■ **Set exercise**: Print all the data, keeping every line exactly as it is.

### Material provided

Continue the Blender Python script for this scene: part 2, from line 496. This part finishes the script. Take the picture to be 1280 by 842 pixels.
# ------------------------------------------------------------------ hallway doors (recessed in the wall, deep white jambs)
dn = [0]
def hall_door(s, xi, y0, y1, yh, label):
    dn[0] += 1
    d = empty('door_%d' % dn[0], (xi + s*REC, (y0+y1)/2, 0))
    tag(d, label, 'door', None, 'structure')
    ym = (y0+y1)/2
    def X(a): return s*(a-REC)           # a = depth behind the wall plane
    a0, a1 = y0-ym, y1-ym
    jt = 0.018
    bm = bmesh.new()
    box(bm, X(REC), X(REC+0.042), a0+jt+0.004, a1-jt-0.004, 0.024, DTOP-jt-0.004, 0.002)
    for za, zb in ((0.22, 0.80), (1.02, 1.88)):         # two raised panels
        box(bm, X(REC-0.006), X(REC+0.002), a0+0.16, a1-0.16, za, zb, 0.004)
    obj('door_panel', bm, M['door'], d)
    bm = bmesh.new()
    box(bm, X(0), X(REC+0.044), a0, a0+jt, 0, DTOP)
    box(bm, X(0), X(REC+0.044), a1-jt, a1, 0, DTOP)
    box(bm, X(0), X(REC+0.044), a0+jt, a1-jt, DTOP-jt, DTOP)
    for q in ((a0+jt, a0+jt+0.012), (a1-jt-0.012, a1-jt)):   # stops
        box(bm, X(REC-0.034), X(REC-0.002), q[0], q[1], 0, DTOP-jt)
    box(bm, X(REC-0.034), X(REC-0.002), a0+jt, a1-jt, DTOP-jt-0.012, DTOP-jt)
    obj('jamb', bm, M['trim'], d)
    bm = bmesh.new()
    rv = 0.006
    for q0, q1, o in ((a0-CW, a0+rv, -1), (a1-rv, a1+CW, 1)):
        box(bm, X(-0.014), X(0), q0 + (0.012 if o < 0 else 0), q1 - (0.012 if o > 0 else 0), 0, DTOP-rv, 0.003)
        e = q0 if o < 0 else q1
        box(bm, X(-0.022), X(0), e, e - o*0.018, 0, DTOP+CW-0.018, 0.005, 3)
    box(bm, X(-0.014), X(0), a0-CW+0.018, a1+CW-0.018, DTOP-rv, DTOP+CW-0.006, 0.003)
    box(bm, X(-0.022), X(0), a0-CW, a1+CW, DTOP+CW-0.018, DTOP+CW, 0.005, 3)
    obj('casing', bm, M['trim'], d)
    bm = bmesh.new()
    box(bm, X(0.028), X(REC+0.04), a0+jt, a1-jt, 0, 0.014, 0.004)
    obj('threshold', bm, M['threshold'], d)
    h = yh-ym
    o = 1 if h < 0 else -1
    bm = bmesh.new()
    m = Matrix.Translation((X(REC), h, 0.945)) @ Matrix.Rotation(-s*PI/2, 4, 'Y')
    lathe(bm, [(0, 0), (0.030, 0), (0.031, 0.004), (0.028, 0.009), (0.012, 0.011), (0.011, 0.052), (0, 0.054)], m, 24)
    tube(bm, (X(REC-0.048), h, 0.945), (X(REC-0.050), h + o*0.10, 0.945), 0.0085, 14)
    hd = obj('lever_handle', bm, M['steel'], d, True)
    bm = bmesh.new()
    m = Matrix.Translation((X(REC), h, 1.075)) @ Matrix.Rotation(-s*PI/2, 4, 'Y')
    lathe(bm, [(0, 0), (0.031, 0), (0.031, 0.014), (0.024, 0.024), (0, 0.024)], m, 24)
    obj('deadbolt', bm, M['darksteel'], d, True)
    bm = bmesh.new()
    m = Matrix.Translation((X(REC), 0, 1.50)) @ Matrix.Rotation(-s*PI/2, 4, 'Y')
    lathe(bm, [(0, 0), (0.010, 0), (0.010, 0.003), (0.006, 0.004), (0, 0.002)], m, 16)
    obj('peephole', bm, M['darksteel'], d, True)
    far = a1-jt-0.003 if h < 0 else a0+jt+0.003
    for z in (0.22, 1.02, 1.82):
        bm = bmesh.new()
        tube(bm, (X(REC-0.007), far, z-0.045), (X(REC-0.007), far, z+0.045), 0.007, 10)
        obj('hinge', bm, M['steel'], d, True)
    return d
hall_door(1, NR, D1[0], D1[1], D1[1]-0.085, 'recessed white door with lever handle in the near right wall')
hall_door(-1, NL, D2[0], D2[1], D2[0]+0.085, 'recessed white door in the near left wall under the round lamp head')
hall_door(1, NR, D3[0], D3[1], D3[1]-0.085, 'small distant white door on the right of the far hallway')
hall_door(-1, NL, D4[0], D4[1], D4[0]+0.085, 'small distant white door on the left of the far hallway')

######

■ **Correct response**:
Continue the Blender Python script for this scene: part 2, from line 496. This part finishes the script. Take the picture to be 1280 by 842 pixels.
# ------------------------------------------------------------------ hallway doors (recessed in the wall, deep white jambs)
dn = [0]
def hall_door(s, xi, y0, y1, yh, label):
    dn[0] += 1
    d = empty('door_%d' % dn[0], (xi + s*REC, (y0+y1)/2, 0))
    tag(d, label, 'door', None, 'structure')
    ym = (y0+y1)/2
    def X(a): return s*(a-REC)           # a = depth behind the wall plane
    a0, a1 = y0-ym, y1-ym
    jt = 0.018
    bm = bmesh.new()
    box(bm, X(REC), X(REC+0.042), a0+jt+0.004, a1-jt-0.004, 0.024, DTOP-jt-0.004, 0.002)
    for za, zb in ((0.22, 0.80), (1.02, 1.88)):         # two raised panels
        box(bm, X(REC-0.006), X(REC+0.002), a0+0.16, a1-0.16, za, zb, 0.004)
    obj('door_panel', bm, M['door'], d)
    bm = bmesh.new()
    box(bm, X(0), X(REC+0.044), a0, a0+jt, 0, DTOP)
    box(bm, X(0), X(REC+0.044), a1-jt, a1, 0, DTOP)
    box(bm, X(0), X(REC+0.044), a0+jt, a1-jt, DTOP-jt, DTOP)
    for q in ((a0+jt, a0+jt+0.012), (a1-jt-0.012, a1-jt)):   # stops
        box(bm, X(REC-0.034), X(REC-0.002), q[0], q[1], 0, DTOP-jt)
    box(bm, X(REC-0.034), X(REC-0.002), a0+jt, a1-jt, DTOP-jt-0.012, DTOP-jt)
    obj('jamb', bm, M['trim'], d)
    bm = bmesh.new()
    rv = 0.006
    for q0, q1, o in ((a0-CW, a0+rv, -1), (a1-rv, a1+CW, 1)):
        box(bm, X(-0.014), X(0), q0 + (0.012 if o < 0 else 0), q1 - (0.012 if o > 0 else 0), 0, DTOP-rv, 0.003)
        e = q0 if o < 0 else q1
        box(bm, X(-0.022), X(0), e, e - o*0.018, 0, DTOP+CW-0.018, 0.005, 3)
    box(bm, X(-0.014), X(0), a0-CW+0.018, a1+CW-0.018, DTOP-rv, DTOP+CW-0.006, 0.003)
    box(bm, X(-0.022), X(0), a0-CW, a1+CW, DTOP+CW-0.018, DTOP+CW, 0.005, 3)
    obj('casing', bm, M['trim'], d)
    bm = bmesh.new()
    box(bm, X(0.028), X(REC+0.04), a0+jt, a1-jt, 0, 0.014, 0.004)
    obj('threshold', bm, M['threshold'], d)
    h = yh-ym
    o = 1 if h < 0 else -1
    bm = bmesh.new()
    m = Matrix.Translation((X(REC), h, 0.945)) @ Matrix.Rotation(-s*PI/2, 4, 'Y')
    lathe(bm, [(0, 0), (0.030, 0), (0.031, 0.004), (0.028, 0.009), (0.012, 0.011), (0.011, 0.052), (0, 0.054)], m, 24)
    tube(bm, (X(REC-0.048), h, 0.945), (X(REC-0.050), h + o*0.10, 0.945), 0.0085, 14)
    hd = obj('lever_handle', bm, M['steel'], d, True)
    bm = bmesh.new()
    m = Matrix.Translation((X(REC), h, 1.075)) @ Matrix.Rotation(-s*PI/2, 4, 'Y')
    lathe(bm, [(0, 0), (0.031, 0), (0.031, 0.014), (0.024, 0.024), (0, 0.024)], m, 24)
    obj('deadbolt', bm, M['darksteel'], d, True)
    bm = bmesh.new()
    m = Matrix.Translation((X(REC), 0, 1.50)) @ Matrix.Rotation(-s*PI/2, 4, 'Y')
    lathe(bm, [(0, 0), (0.010, 0), (0.010, 0.003), (0.006, 0.004), (0, 0.002)], m, 16)
    obj('peephole', bm, M['darksteel'], d, True)
    far = a1-jt-0.003 if h < 0 else a0+jt+0.003
    for z in (0.22, 1.02, 1.82):
        bm = bmesh.new()
        tube(bm, (X(REC-0.007), far, z-0.045), (X(REC-0.007), far, z+0.045), 0.007, 10)
        obj('hinge', bm, M['steel'], d, True)
    return d
hall_door(1, NR, D1[0], D1[1], D1[1]-0.085, 'recessed white door with lever handle in the near right wall')
hall_door(-1, NL, D2[0], D2[1], D2[0]+0.085, 'recessed white door in the near left wall under the round lamp head')
hall_door(1, NR, D3[0], D3[1], D3[1]-0.085, 'small distant white door on the right of the far hallway')
hall_door(-1, NL, D4[0], D4[1], D4[0]+0.085, 'small distant white door on the left of the far hallway')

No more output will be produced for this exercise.